Motivation:
Soil moisture, snow, and land surface temperature all strongly impact the water and energy fluxes from the land surface to the atmosphere, and hence land-atmosphere coupling and atmospheric predictability. NASA EOS products provide global observations of surface soil moisture, snow water equivalent, snow cover, and land surface temperature based on data from AMSR-E and MODIS. EOS products alone, however, are not sufficient for forecast initialization because of gaps in spatial and temporal coverage and because key model variables cannot be observed from space (e.g. root zone soil moisture). Similarly, NASA EOS land surface products alone are not sufficient as background inputs for other EOS retrieval algorithms (e.g. CERES products). If used in a land data assimilation system, NASA EOS land surface products have tremendous potential for improvements in the characterization of the land surface water, energy, and radiation budget, the prediction of weather and short-term climate, and the background fields for other EOS algorithms.
Hypotheses:
- Off-line, multi-variate assimilation of EOS land products into the NASA Catchment land surface model will improve the initialization of operational NASA seasonal forecasts, and thus the forecasts themselves
- Coupled, multi-variate assimilation of EOS land products into the NASA GEOS-5 land-atmosphere model will provide more consistent estimates of land and atmospheric conditions, improve the initialization of NASA weather and sub-seasonal forecasts, and thus improve the forecasts themselves.
Prior accomplishments:
The proposed work builds on previously funded research under two NASA-EOS grants, the first for seasonal forecast initialization from EOS soil moisture assimilation products (PI: Reichle) and the second for impact studies of EOS land surface temperature products (PI: Bosilovich).

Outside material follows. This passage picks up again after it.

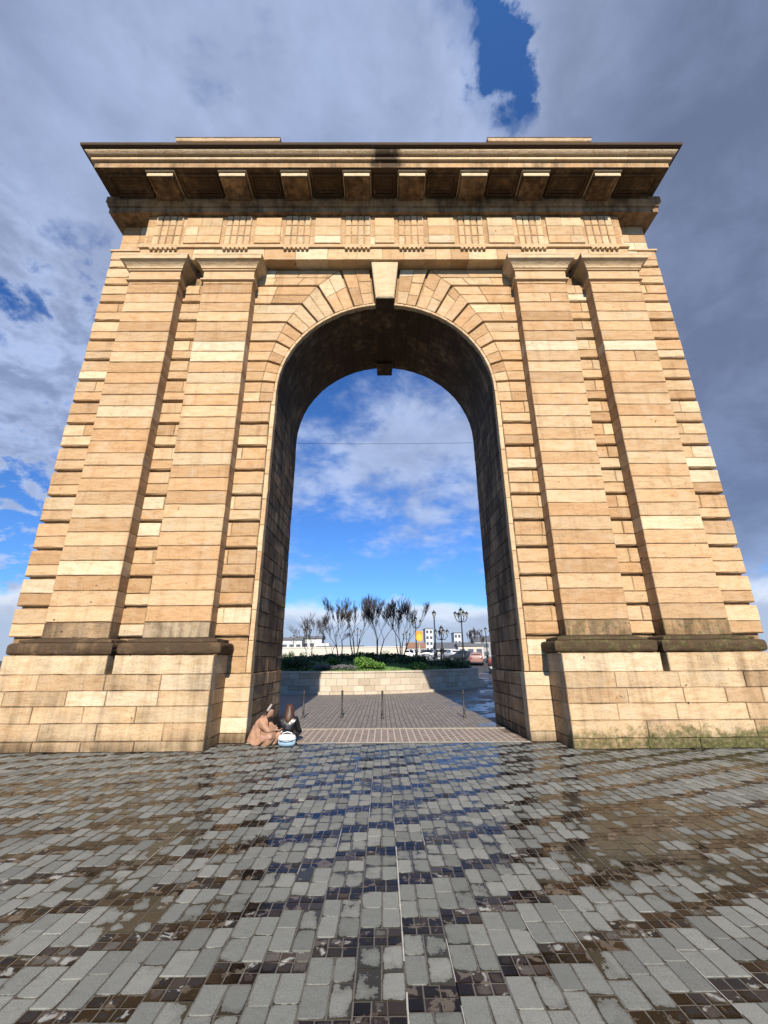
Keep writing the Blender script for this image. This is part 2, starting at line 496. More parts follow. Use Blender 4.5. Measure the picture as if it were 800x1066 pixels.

Our team of investigators comes with the experience needed to ensure rapid progress on the ambitious work plan. Specific areas of expertise include advanced land data assimilation systems, remote sensing, bias correction and quality control of satellite data (Reichle), assimilation of land surface temperature, the global water and energy cycle, reanalysis products (Bosilovich), cold land processes, snow water equivalent retrieval (Tedesco), land modeling, and seasonal predictability (Koster).
Proposed work:
In the first project phase, we will jointly assimilate AMSR-E soil moisture and snow water equivalent retrievals and MODIS land surface temperature and snow cover data into the uncoupled NASA Catchment land surface model using a distributed ensemble Kalman filter (EnKF) fitted with well-tested modules for bias correction and advanced on-line quality control. The EnKF will produce enhanced estimates of global land surface conditions that will be used for initialization of NASA seasonal forecasts. A retrospective data set based on off-line assimilation of EOS land surface products will be generated and disseminated. The second phase will focus on assimilation of EOS land products into the coupled land-atmosphere model. Coupled assimilation has the potential to produce enhanced land and atmospheric conditions that are fully consistent with each other - a powerful advantage for initializing weather and sub-seasonal forecasts and obtaining superior real-time estimates of land surface conditions for NASA instrument teams (e.g. CERES). We will conduct a highly quantitative analysis of land surface fields obtained through assimilation, quantifying their uncertainty and evaluating their relationship to raw satellite retrievals. The incremental impact of EOS land products on estimates of land surface conditions and forecast skill will be assessed relative to what can be achieved without these data. Through the proposed integration of NASA EOS data we will gain a deeper understanding of the quality and predictive potential of NASA's key land surface satellite products.